Again, these resistance values are what create the various output voltages.
Heat sink- One thing we must do to the voltage regulator is attach a heat sink to it. This is vital for this application.
This is because when we use a regulator, we input a voltage into it and it outputs the voltage, based on the values of resistor R1 and the resistance value which the rotary switch is connected to. When the rotary switch is connected to its highest resistance, it doesn't dissipate that much heat. Since our transformer outputs 15-18V, when the rotary is set to 2.6KΩ, the regulator outputs 12V. 15-12V=3V. Thus, not that much wasted voltage is created. However, if the potentiometer is set to 48Ω, the regulator outputs approximately 1.5. 15V-1.5V= 13.5V of wasted, dissipated energy. This creates a lot of heat, since the voltage difference between input and output voltage is so great. Any difference appears as heat. So the greater the difference, the greater the heat. This is the r reason it is vital to attach a heat sink to the regulator. When the difference between input and output voltage is great, it appears as heat. We must have a way to dissipate this heat, or else it can damage or destroy the circuitry of the battery eliminator. The way to do this is to use a heat sink.

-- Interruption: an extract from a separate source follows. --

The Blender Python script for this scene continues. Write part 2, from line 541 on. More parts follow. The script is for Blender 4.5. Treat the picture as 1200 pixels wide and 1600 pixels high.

For more information about attaching heat sinks to voltage regulators, see
Why to Attach a Heat Sink to a Voltage Regulator.
C2 Capacitor- The C2 capacitor acts again as a load balancer. It helps to smooth out any fluctuations that may exist on the output of the regulator.
And this is how a simple battery eliminator can be built that allows for voltage adjustment.